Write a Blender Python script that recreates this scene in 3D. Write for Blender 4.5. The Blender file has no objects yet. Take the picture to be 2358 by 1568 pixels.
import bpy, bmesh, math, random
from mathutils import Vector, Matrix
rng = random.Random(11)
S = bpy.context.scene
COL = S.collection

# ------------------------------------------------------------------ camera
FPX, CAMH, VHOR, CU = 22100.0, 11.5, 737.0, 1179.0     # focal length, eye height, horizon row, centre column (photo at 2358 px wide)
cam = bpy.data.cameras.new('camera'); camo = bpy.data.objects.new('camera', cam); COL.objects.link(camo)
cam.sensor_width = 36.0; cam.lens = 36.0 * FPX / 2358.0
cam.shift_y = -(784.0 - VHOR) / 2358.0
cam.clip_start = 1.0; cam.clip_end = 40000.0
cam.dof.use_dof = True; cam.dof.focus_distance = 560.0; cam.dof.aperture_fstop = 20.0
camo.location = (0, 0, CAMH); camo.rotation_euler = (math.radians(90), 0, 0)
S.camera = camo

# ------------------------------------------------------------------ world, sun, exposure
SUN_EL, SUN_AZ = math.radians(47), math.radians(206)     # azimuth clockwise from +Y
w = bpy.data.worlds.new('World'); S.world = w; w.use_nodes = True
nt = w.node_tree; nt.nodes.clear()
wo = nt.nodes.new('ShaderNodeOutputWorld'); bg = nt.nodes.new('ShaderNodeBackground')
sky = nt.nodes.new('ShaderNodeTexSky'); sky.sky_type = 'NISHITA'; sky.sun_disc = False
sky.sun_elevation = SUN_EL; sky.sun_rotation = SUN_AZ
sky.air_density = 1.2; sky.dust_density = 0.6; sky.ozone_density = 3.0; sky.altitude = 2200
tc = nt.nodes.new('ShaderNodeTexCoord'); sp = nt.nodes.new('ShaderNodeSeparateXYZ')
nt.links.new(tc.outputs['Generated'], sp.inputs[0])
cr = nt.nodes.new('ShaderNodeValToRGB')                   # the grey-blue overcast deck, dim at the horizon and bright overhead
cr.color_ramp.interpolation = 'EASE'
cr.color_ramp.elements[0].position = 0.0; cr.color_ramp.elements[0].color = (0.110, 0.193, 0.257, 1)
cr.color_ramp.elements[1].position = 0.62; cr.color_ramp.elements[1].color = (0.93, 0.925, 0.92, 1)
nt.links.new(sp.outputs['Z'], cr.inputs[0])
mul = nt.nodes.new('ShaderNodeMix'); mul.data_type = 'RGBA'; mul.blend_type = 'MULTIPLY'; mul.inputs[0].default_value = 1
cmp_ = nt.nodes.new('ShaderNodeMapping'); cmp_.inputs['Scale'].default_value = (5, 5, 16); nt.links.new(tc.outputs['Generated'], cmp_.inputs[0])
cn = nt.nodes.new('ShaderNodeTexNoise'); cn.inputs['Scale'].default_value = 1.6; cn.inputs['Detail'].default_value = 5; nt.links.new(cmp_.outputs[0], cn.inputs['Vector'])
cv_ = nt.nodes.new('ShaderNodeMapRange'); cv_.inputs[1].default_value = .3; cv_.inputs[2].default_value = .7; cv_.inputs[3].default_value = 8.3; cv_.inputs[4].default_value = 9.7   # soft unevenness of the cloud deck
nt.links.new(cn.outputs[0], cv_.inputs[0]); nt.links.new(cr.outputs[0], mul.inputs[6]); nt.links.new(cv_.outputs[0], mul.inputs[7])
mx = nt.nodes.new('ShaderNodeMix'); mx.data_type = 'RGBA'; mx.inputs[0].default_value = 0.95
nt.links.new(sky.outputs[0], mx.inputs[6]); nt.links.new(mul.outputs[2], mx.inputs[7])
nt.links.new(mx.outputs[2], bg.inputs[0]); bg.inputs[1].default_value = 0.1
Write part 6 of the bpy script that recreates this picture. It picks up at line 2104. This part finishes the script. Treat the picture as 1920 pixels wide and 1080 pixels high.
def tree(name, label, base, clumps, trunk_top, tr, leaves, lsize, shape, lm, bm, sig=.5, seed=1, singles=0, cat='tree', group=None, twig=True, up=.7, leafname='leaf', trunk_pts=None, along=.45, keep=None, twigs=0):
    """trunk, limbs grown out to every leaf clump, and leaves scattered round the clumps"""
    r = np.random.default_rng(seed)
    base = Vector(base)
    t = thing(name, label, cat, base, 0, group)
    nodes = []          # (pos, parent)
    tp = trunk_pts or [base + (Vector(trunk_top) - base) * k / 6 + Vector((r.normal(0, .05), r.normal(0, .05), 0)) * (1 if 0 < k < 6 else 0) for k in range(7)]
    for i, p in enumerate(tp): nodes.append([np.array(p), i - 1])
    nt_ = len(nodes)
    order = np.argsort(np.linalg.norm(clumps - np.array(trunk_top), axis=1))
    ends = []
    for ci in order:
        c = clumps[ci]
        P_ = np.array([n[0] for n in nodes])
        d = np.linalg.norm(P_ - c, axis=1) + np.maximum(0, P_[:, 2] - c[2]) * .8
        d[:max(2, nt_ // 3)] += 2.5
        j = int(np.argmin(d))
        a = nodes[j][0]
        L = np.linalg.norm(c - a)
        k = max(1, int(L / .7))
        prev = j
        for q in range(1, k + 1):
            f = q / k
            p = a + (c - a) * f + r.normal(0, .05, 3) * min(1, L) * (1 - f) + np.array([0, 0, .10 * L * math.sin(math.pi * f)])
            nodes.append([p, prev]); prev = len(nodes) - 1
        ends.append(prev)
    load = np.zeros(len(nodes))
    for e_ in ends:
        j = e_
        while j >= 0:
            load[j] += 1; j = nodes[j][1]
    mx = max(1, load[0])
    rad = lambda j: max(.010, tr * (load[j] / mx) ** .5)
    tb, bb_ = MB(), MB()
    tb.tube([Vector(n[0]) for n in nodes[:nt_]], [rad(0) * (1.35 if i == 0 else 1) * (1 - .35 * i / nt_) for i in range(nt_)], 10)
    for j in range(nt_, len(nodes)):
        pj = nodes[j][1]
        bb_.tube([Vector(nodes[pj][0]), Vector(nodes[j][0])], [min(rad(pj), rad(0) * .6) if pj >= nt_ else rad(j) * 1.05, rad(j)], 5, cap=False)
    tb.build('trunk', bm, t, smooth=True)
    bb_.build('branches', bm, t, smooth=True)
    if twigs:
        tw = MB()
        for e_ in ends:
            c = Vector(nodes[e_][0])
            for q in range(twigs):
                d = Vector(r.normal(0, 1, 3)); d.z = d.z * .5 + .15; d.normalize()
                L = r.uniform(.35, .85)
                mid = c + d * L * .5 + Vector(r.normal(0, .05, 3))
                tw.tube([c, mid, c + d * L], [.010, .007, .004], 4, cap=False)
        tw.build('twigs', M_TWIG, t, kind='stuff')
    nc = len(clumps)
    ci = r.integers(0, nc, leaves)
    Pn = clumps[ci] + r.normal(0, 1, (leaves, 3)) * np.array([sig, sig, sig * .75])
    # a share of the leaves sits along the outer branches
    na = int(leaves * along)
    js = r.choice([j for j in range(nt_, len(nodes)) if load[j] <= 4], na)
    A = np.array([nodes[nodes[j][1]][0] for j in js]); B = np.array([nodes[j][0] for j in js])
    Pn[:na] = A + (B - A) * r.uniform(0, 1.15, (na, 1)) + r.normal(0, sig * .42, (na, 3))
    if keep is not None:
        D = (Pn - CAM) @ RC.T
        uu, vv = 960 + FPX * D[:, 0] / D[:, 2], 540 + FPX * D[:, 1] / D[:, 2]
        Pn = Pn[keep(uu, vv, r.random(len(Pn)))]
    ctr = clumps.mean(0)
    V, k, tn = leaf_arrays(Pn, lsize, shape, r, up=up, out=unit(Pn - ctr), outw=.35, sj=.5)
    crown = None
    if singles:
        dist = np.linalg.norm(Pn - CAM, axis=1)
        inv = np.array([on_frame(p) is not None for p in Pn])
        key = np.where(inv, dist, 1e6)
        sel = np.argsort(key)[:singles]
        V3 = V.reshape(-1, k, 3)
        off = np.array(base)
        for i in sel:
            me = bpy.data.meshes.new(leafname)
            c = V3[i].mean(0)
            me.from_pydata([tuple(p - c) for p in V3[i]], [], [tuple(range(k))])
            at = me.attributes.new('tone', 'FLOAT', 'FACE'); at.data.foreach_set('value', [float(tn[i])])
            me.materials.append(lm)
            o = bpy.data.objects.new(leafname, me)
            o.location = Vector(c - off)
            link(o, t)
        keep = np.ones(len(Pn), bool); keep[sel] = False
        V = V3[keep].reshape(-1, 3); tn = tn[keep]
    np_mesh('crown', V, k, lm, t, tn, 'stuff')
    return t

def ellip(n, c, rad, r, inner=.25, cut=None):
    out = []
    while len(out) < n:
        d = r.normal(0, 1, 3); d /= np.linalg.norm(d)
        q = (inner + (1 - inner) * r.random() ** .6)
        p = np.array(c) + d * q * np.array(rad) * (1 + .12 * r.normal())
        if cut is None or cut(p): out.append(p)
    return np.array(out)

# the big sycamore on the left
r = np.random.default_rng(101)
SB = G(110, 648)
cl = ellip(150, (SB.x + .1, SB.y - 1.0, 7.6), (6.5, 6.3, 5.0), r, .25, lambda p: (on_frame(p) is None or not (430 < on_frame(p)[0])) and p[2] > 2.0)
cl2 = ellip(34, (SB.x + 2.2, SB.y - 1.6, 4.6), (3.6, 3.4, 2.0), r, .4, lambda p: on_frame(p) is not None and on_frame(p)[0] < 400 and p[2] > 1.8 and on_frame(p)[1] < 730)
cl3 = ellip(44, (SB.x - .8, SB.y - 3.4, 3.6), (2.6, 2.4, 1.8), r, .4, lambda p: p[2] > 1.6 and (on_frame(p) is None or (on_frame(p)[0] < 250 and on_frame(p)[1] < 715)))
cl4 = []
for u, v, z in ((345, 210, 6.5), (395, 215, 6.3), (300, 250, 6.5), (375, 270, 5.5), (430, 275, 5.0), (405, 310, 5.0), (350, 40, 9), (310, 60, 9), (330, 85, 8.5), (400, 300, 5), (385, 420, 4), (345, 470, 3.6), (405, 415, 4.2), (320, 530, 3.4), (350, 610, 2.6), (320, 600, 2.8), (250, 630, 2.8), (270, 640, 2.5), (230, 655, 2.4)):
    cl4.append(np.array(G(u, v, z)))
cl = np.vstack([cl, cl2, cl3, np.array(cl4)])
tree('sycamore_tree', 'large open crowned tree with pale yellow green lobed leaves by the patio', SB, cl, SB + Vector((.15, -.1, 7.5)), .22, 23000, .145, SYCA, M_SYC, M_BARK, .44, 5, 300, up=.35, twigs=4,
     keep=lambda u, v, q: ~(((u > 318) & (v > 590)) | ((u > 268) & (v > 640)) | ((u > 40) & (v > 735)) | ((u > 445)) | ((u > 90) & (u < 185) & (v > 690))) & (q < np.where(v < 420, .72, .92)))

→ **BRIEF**
Exact reproduction is required: output the lines from the start of the entries above through the line with "S.camera = camo".

→ **FINAL RESULT**
Write a Blender Python script that recreates this scene in 3D. Write for Blender 4.5. The Blender file has no objects yet. Take the picture to be 2358 by 1568 pixels.
import bpy, bmesh, math, random
from mathutils import Vector, Matrix
rng = random.Random(11)
S = bpy.context.scene
COL = S.collection

# ------------------------------------------------------------------ camera
FPX, CAMH, VHOR, CU = 22100.0, 11.5, 737.0, 1179.0     # focal length, eye height, horizon row, centre column (photo at 2358 px wide)
cam = bpy.data.cameras.new('camera'); camo = bpy.data.objects.new('camera', cam); COL.objects.link(camo)
cam.sensor_width = 36.0; cam.lens = 36.0 * FPX / 2358.0
cam.shift_y = -(784.0 - VHOR) / 2358.0
cam.clip_start = 1.0; cam.clip_end = 40000.0
cam.dof.use_dof = True; cam.dof.focus_distance = 560.0; cam.dof.aperture_fstop = 20.0
camo.location = (0, 0, CAMH); camo.rotation_euler = (math.radians(90), 0, 0)
S.camera = camo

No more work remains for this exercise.